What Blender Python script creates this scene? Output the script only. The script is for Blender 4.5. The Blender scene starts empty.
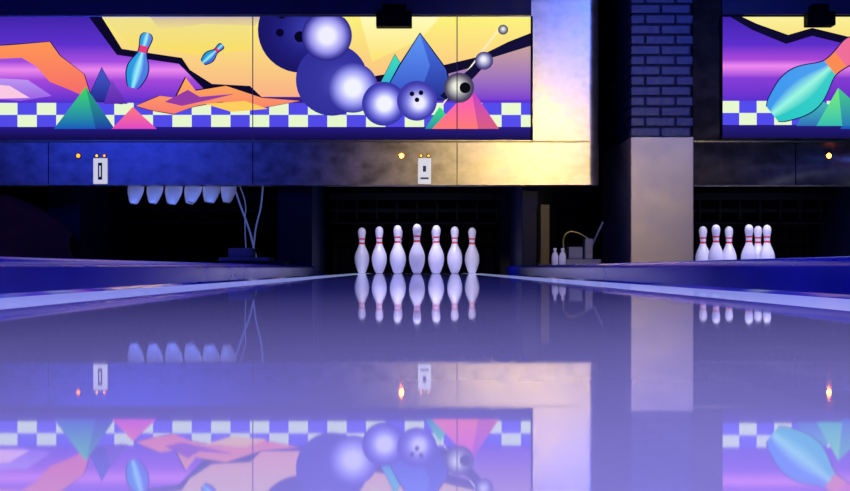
import bpy, bmesh, math, random
from mathutils import Vector, Matrix
random.seed(4)
S = bpy.context.scene
F = 1180.0; CX = 417.0; HY = 269.0; CZ = 0.037
YM = 8.6            # plane of the masking units
def PX(px, d=YM): return (px-CX)*d/F
def PZ(py, d=YM): return CZ+(HY-py)*d/F
def lin(c):
    o=[]
    for v in c[:3]:
        v=v/255.0
        o.append(v/12.92 if v<=0.04045 else ((v+0.055)/1.055)**2.4)
    return tuple(o)

# ---------------------------------------------------------------- materials
def base_mat(name):
    m=bpy.data.materials.new(name); m.use_nodes=True
    return m, m.node_tree, m.node_tree.nodes['Principled BSDF']
def mat(name, col, rough=.5, metal=0., emis=None, estr=0., noise=0., nscale=8., bump=0., coat=0., stretch=(1,1,1), spec=None):
    m,nt,b=base_mat(name)
    b.inputs['Base Color'].default_value=(*col,1)
    b.inputs['Roughness'].default_value=rough
    b.inputs['Metallic'].default_value=metal
    b.inputs['Coat Weight'].default_value=coat
    if spec is not None: b.inputs['Specular IOR Level'].default_value=spec
    if emis:
        b.inputs['Emission Color'].default_value=(*emis,1); b.inputs['Emission Strength'].default_value=estr
    if noise or bump:
        tc=nt.nodes.new('ShaderNodeTexCoord'); mp=nt.nodes.new('ShaderNodeMapping'); mp.inputs['Scale'].default_value=stretch
        n=nt.nodes.new('ShaderNodeTexNoise'); n.inputs['Scale'].default_value=nscale; n.inputs['Detail'].default_value=6
        nt.links.new(tc.outputs['Object'],mp.inputs[0]); nt.links.new(mp.outputs[0],n.inputs['Vector'])
        if noise:
            mx=nt.nodes.new('ShaderNodeMix'); mx.data_type='RGBA'
            mx.inputs[6].default_value=(*[c*(1-noise) for c in col],1)
            mx.inputs[7].default_value=(*[min(1,c*(1+noise)) for c in col],1)
            mr=nt.nodes.new('ShaderNodeMapRange'); mr.inputs[1].default_value=.3; mr.inputs[2].default_value=.7
            nt.links.new(n.outputs[0],mr.inputs[0]); nt.links.new(mr.outputs[0],mx.inputs[0])
            nt.links.new(mx.outputs[2],b.inputs['Base Color'])
            mr2=nt.nodes.new('ShaderNodeMapRange'); mr2.inputs[1].default_value=.3; mr2.inputs[2].default_value=.7
            mr2.inputs[3].default_value=rough*.85; mr2.inputs[4].default_value=min(1,rough*1.15)
            nt.links.new(n.outputs[0],mr2.inputs[0]); nt.links.new(mr2.outputs[0],b.inputs['Roughness'])
        if bump:
            bp=nt.nodes.new('ShaderNodeBump'); bp.inputs['Strength'].default_value=bump; bp.inputs['Distance'].default_value=.01
            nt.links.new(n.outputs[0],bp.inputs['Height']); nt.links.new(bp.outputs[0],b.inputs['Normal'])
    return m

M_steel = mat('brushed_steel',(.43,.38,.30),.34,.9,noise=.28,nscale=11,stretch=(1,1,1.3),bump=.06)
M_clad  = mat('column_cladding_metal',(.62,.55,.45),.5,.4,noise=.08,nscale=5)
M_black = mat('black_paint',(.003,.003,.005),.7,spec=.05)
M_dark  = mat('dark_machine_metal',(.003,.004,.009),.6,.0,noise=.4,nscale=9,spec=.08)
M_navy  = mat('navy_laminate',(.003,.005,.03),.5,noise=.3,nscale=5,spec=.15)
M_wall  = mat('dark_wall_paint',(.01,.01,.03),.8,noise=.2,nscale=3)
M_ceil  = mat('dark_ceiling',(.012,.012,.03),.9,noise=.2,nscale=3)
M_floor = mat('dark_floor',(.02,.02,.03),.7,noise=.3,nscale=4)
M_brick = mat('painted_brick',(.020,.036,.15),.5,noise=.3,nscale=25,bump=.5)
M_mort  = mat('painted_mortar',(.008,.012,.045),.8,bump=.4,nscale=40)
M_pin   = mat('pin_white_plastic',(.80,.78,.88),.3,coat=.3,emis=(.5,.5,1.0),estr=.12)
M_red   = mat('pin_red_stripe',(.75,.04,.06),.3,emis=(1,.05,.08),estr=.10)
M_pinb  = mat('pin_base_ring',(.25,.25,.3),.5)
M_gold  = mat('brass_sheet',(.3,.25,.10),.4,.8,noise=.2,nscale=14)
M_cable = mat('pale_cable',(.3,.4,.7),.5,emis=(.3,.4,.9),estr=.16)
M_plate = mat('white_number_plate',(.8,.8,.78),.5,emis=(.9,.9,.82),estr=.62)
M_digit = mat('plate_digit',(.02,.02,.08),.5)
M_ledO  = mat('amber_lamp',(.9,.3,.02),.3,emis=(1,.22,.01),estr=3.5)
M_ledB  = mat('bright_amber_lamp',(.9,.3,.02),.3,emis=(1,.20,.01),estr=60)
M_ledY  = mat('yellow_lamp',(.9,.6,.1),.3,emis=(1,.45,.05),estr=2.)
M_grey  = mat('grey_plastic',(.14,.15,.26),.45,noise=.2)
M_redcloth = mat('red_cover',(.10,.015,.02),.8,noise=.5,nscale=6)
M_gut   = mat('gutter_plastic',(.010,.04,.55),.07,noise=.5,nscale=2,stretch=(1,.5,1))
M_cap   = mat('capping_laminate',(.004,.014,.42),.2,noise=.3,nscale=3,stretch=(1,.4,1),spec=.2)
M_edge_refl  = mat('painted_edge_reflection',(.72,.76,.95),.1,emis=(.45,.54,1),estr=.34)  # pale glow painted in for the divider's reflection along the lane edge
M_soff  = mat('soffit_paint',(.02,.02,.10),.6,noise=.3)

# lane : glossy synthetic boards
M_lane,nt,b=base_mat('lane_laminate')
tc=nt.nodes.new('ShaderNodeTexCoord')
vo=nt.nodes.new('ShaderNodeTexWhiteNoise'); vo.noise_dimensions='1D'
sx=nt.nodes.new('ShaderNodeSeparateXYZ'); ml=nt.nodes.new('ShaderNodeMath'); ml.operation='MULTIPLY'; ml.inputs[1].default_value=37
fl=nt.nodes.new('ShaderNodeMath'); fl.operation='FLOOR'
nt.links.new(tc.outputs['Object'],sx.inputs[0]); nt.links.new(sx.outputs[0],ml.inputs[0]); nt.links.new(ml.outputs[0],fl.inputs[0]); nt.links.new(fl.outputs[0],vo.inputs['W'])
mx=nt.nodes.new('ShaderNodeMix'); mx.data_type='RGBA'
mx.inputs[6].default_value=(.40,.42,.72,1); mx.inputs[7].default_value=(.42,.44,.74,1)
nt.links.new(vo.outputs[0],mx.inputs[0]); nt.links.new(mx.outputs[2],b.inputs['Base Color'])
b.inputs['IOR'].default_value=1.66
nz=nt.nodes.new('ShaderNodeTexNoise'); nz.inputs['Scale'].default_value=1.2; nz.inputs['Detail'].default_value=3
mr=nt.nodes.new('ShaderNodeMapRange'); mr.inputs[3].default_value=.016; mr.inputs[4].default_value=.036
nt.links.new(tc.outputs['Object'],nz.inputs['Vector']); nt.links.new(nz.outputs[0],mr.inputs[0]); nt.links.new(mr.outputs[0],b.inputs['Roughness'])

# printed mural : colours stored on the mesh, UV-reactive ink
M_mural,nt,b=base_mat('uv_reactive_mural_print')
at=nt.nodes.new('ShaderNodeAttribute'); at.attribute_name='ink'; at.attribute_type='GEOMETRY'
vm=nt.nodes.new('ShaderNodeMix'); vm.data_type='RGBA'; vm.blend_type='MULTIPLY'; vm.inputs[0].default_value=1; vm.inputs[7].default_value=(.25,.25,.25,1)
nt.links.new(at.outputs['Color'],vm.inputs[6]); nt.links.new(vm.outputs[2],b.inputs['Base Color'])
nt.links.new(at.outputs['Color'],b.inputs['Emission Color']); b.inputs['Emission Strength'].default_value=1.0
b.inputs['Roughness'].default_value=.6; b.inputs['Specular IOR Level'].default_value=.1

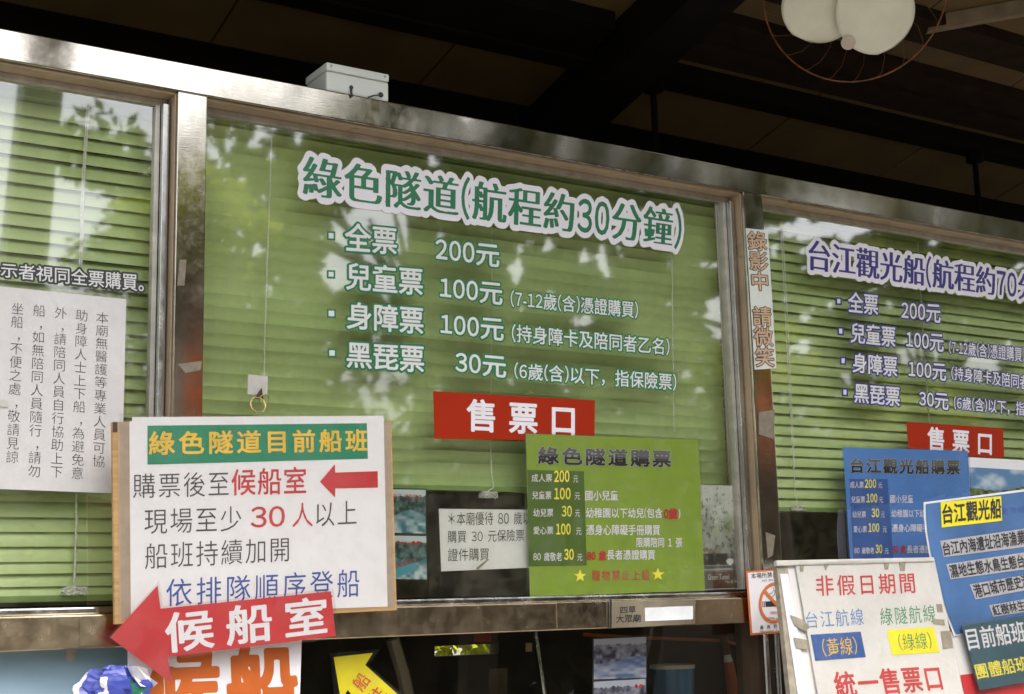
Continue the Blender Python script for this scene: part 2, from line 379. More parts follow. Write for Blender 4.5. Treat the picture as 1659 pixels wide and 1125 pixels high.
def isw(ch): return ord(ch) > 0x2000
NARROW = set('０１２３４５６７８９（）')
def wide_forms(s): return ''.join(chr(ord(c)+0xFEE0) if c in '0123456789()' else c for c in s)
def layout(s, sp, lat, vertical):
    """pen positions in em; returns list of (char, x, y, xscale)"""
    o = []; x = 0
    for ch in s:
        if vertical:
            if ch == ' ': x += .75; continue
            o.append((ch, (.42 if ch in '，。' else 0), -x, 1)); x += 1+sp; continue
        if ch == ' ': x += .45+sp; continue
        if isw(ch) and ch not in NARROW: o.append((ch, x, 0, 1)); x += 1+sp
        else:
            v, _ = raw(ch); w = (v[:, 0].max()-v[:, 0].min())/EM*lat
            o.append((ch, x+.05-v[:, 0].min()/EM*lat, 0, lat)); x += w+.1+sp*.4
    return o
def text(s, quad, plane, mat_, parent=None, name='lettering', w=0.0, halo=None, halo_mat=None, sp=0.0, lat=1.0, fit=None,
         style=None, vertical=False, lift=.0006, res=64, per_char=False, dscale=1.0):
    """quad: photo pixels TL, TR, BR, BL of the ink of `fit` (default all of s)"""
    if not s.isascii() or s.replace(' ', '').isdigit():
        s = wide_forms(s); fit = wide_forms(fit) if fit else fit
    items = layout(s, sp, lat, vertical); fi = layout(fit or s, sp, lat, vertical)
    xmin, xmax, ymin, ymax = 9e9, -9e9, 9e9, -9e9; wide = any(isw(c) and c not in NARROW for c in s)
    for ch, x, y, sx in fi:
        v, _ = raw(ch)
        xmin = min(xmin, x+v[:, 0].min()/EM*sx); xmax = max(xmax, x+v[:, 0].max()/EM*sx)
        if not wide or vertical: ymin = min(ymin, y+v[:, 1].min()/EM); ymax = max(ymax, y+v[:, 1].max()/EM)
    if vertical: xmin, xmax = .04, .96
    elif wide: ymin, ymax = _y0/EM, _y1/EM
    C4 = [P(q, plane) for q in quad]; nrm = (plane if isinstance(plane, tuple) else pl(plane))[1]
    def world(pts, dz):
        u = ((pts[:, 0]-xmin)/(xmax-xmin))[:, None]; t = ((ymax-pts[:, 1])/(ymax-ymin))[:, None]
        return (C4[0]*(1-u)*(1-t)+C4[1]*u*(1-t)+C4[2]*u*t+C4[3]*(1-u)*t)+nrm*dz
    root = parent
    def put(kind, nm, mt_, dz, par):
        VV, FF, UV = [], [], []; nv = 0; objs = []
        def flush():
            nonlocal VV, FF, UV, nv
            if not FF: return
            me = bpy.data.meshes.new(nm); me.from_pydata([tuple(map(float, q)) for q in np.concatenate(VV)], [], FF)
            uvl = me.uv_layers.new(name='UVMap'); U = np.concatenate(UV)
            li = np.zeros(len(me.loops), int); me.loops.foreach_get('vertex_index', li)
            uvl.data.foreach_set('uv', U[li].astype(np.float32).ravel())
            objs.append(link(nm, me, mt_, par)); VV, FF, UV, nv = [], [], [], 0
        for ii_, (ch, x, y, sx) in enumerate(items):
            if kind == 'halo': v, f = field_mesh(ch, halo*EM, res)
            elif style == 'ming' and isw(ch) and ch not in '０１２３４５６７８９（）': v, f = field_mesh(ch, 0, 100, True)
            elif style == 'ming': v, f = field_mesh(ch, .018, res)
            elif style == 'round' or w > 0: v, f = field_mesh(ch, w*EM, res)
            else: v, f = raw(ch, w)
            if len(v) == 0: continue
            yy = v[:, 1]/EM
            if ch in NARROW: yy = yy*dscale
            loc = np.stack([x+v[:, 0]/EM*sx, y+yy], 1)
            VV.append(world(loc, dz+(.00018*(ii_ % 3) if kind == 'halo' else 0))); UV.append(np.stack([loc[:, 0], (loc[:, 1]-ymin)/(ymax-ymin)], 1))
            FF += [tuple(i+nv for i in q) for q in f]; nv += len(v)
            if per_char: flush()
        flush(); return objs
    if halo: put('halo', 'letter_outline', halo_mat, lift, root)
    return put('ink', 'letter' if per_char else name, mat_, lift*(2.2 if halo else 1), root)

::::

Repeat only what runs from the first line of the records above to the line with "return tuple(o)", both included, word for word, minus the pictures.

- Written response
What Blender Python script creates this scene? Output the script only. The script is for Blender 4.5. The Blender scene starts empty.
import bpy, bmesh, math, random
from mathutils import Vector, Matrix
random.seed(4)
S = bpy.context.scene
F = 1180.0; CX = 417.0; HY = 269.0; CZ = 0.037
YM = 8.6            # plane of the masking units
def PX(px, d=YM): return (px-CX)*d/F
def PZ(py, d=YM): return CZ+(HY-py)*d/F
def lin(c):
    o=[]
    for v in c[:3]:
        v=v/255.0
        o.append(v/12.92 if v<=0.04045 else ((v+0.055)/1.055)**2.4)
    return tuple(o)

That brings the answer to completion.